Monday, August 15, 2011

Long Live the Epic! - A Song of Ice and Fire

This summer has been huge for George R.R. Martin’s A Song of Ice and Fire.  First, HBO made Martin’s premiere novel in the series, A Games of Thrones, into a ten episode television series that concluded this past June and has been nominated for 13 Emmy Awards.  HBO has renewed the series for another season, which will focus on the events of Martin’s second novel, A Clash of Kings.  Then, a few weeks ago, Martin’s publisher released A Dance with Dragons, the long awaited fifth novel in the series, which is currently No. 8 on the New York Times Best Seller List (A Game of Thrones ranks 6 on the list, even though it was originally published in 1996).
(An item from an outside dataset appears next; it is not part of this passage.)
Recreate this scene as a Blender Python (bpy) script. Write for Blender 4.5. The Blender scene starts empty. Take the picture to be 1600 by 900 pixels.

The HBO series, for those who didn’t see it, is amazing and very true to the novel.  As for the books, A Song of Ice and Fire has risen into the pantheon of great fantasy works, right alongside J.R.R. Tolkien’s The Lord of the Rings.  Martin’s characters are richly drawn, making the reader truly care for them, so when tragedy strikes one of the most endearing characters in A Game of Thrones, the impact is profound.  Martin’s world building also places him at the top of his craft.  One of the ways he achieves both of these is through the novel’s length and its multiple viewpoint characters.  But few, if any, new authors today could ever get away with this.  Just imagine how most agents would react to the following line in a query letter:

Dear agent,

I am seeking representation for my fantasy epic, A Game of Thrones, a story of intrigue, murder, and war told through the viewpoint of eight different characters, complete at  298,000 words.
How fast can you say “form rejection”?  I suspect many agents and their assistants would reject this query on word count alone.  In fact, if you read industry blogs, the desired word count for a novel these days is barely 100,000 words, although fantasy manuscripts may survive if they’re in the 115,000 to 124,000 range – at least according to the Guide to Literary Agents Editor’s Blog before it moved to its current location.  But whether it’s 100,000 or 124,000 words, this is far, far short of an epic like A Game of Thrones. 

Other famous fantasy and historical epics well exceed the current “standard” for word count.  According to one Internet resource, Tolkien’s The Fellowship of the Ring is 187,000 words long.  Robert Jordan’s The Eye of the World weighs in at 305,000 words.  And Stephen King’s The Dark Tower totals around 288,000 words.  Ken Follett’s The Pillars of the Earth has to be of a similar length, and while I haven’t seen a word count for the novel, my copy is 973 pages long.  Clearly these are all famous authors, but they were writing epic fiction, and sometimes – to be done well – epics have to be long.

I’m not suggesting that every novel should be as large as a phone book, but I wonder if the publishing industry hasn’t gone overboard with its restrictive view towards word count.  Once upon a time, a longer novel meant higher printing costs, but surely in the age of e-books that’s not the case.  Maybe that’s where things are heading.  Authors of epic fiction may have to go the indie publishing route, where word count won’t really matter.  Maybe that’s the only way to get past the “form rejection” when writing an epic these days.  Thankfully, George R.R. Martin didn’t have to deal with this hurdle, or we may have never had the masterpiece that is A Game of Thrones.

There's nothing like a good epic!


Richard Campbell said...


The flip side is that the minimum size of at least a science fiction novel has grown tremendously over time. From Charlie Stross:

back in the 1960s a typical SF novel ran to 60,000 words (130-150 pages); one that topped 80,000 words was considered lengthy. But today, I'm more or less required by contract to hand in 100,000 word novels; and some of them are considerably longer. (At 145,000 words, "Accelerando" would have been considered a whopper back in the 1970s.)

Joseph Finley said...

I think the same was true with fantasy back in the 60s and 70s. My original copy of Elric of Melnibone is 160 pages long. Of course, Tolkien published the Fellowship of the Ring in 1954,so maybe he started the trend after that novel became so popular.

Tina said...

Hopefully my comment will post this time.

Your timing writing about the George R. R. Martin books is funny since I just downloaded these to re-read. Personally I love the epics. When did they come up with the current word count guidelines? I went back to check a few of my favorites and Wizard's First Rule by Terry Goodkind is reported to be 305,000 words and I can't find a word count on the second book, but it was 992 pages. The Farseer books by Robin Hobb started at 159,000 and by the third book was up to 341,000 words.

Your comment about them being large as a phone book really hits home. I remember people making tons of comments about the size of those books. I am certainly thankful for my Kindle because now I don't have to carry 10 pounds worth of books around.